In his first outing, the eponymous librarian travels first to the Amazon, then to Shangri-La, to discover "the spear of destiny", ownership of which will bestow the power, inevitably, to rule the world. The second film sees Wyle travelling to King Solomon's Mines, where he finds (and destroys, later confessing that it was "not very librarian" of him) a book full of incantations for controlling space and time.
Ratcheting up the absurdities even further, the third adventure involves Judas Iscariot, Count Dracula, the philosopher's stone, the KGB and voodoo. The "Metropolitan Public Library", where Wyle's character works, appears to contain not one myth, but all of them, housing not only books, but also the Fountain of Youth, Pandora's box, the Golden Fleece, the Holy Grail and Excalibur, among other objects. The films are wonderfully enjoyable, and within the alternative reality they create, internally coherent and credible.
Libraries have more than once been described as secular churches - places of reason, learning and rationality, not superstition, tall tales and nonsense. So why should libraries and myths fit so well together? The answer to this is likely to be as complex as the myths themselves.

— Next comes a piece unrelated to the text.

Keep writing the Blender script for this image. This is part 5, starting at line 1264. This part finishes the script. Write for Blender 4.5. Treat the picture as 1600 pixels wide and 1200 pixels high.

For one thing, many of the great libraries are old, and full of old things. Until recently, even newly built libraries favoured elements of Classical architecture, and it is easier to imagine fanciful things happening in the past than in the present. The Librarian films have contemporary settings, but there is something deeply nostalgic about them.
Many smaller libraries built in the late 19th century were in the Gothic style, leading, inevitably, to alleged hauntings. It has been noted by a number of writers that the emergence of public and semi-public libraries led to a revival of interest in Classical ideas on both sides of the Atlantic. (Marx may not have used the British Museum very much, but Friedrich Engels was a frequent visitor to the Athenaeum in Manchester). In the popular imagination, Neo-Classical buildings have easy associations with public participation, democracy, education and the rule of law. But ancient Greece also brings to mind some of the most powerful myths of the Western imagination.
It is therefore unsurprising that our storehouses of stories, built in the style of an age that believed its myths to be real, might be suitable places about which we can make our own fictions believable.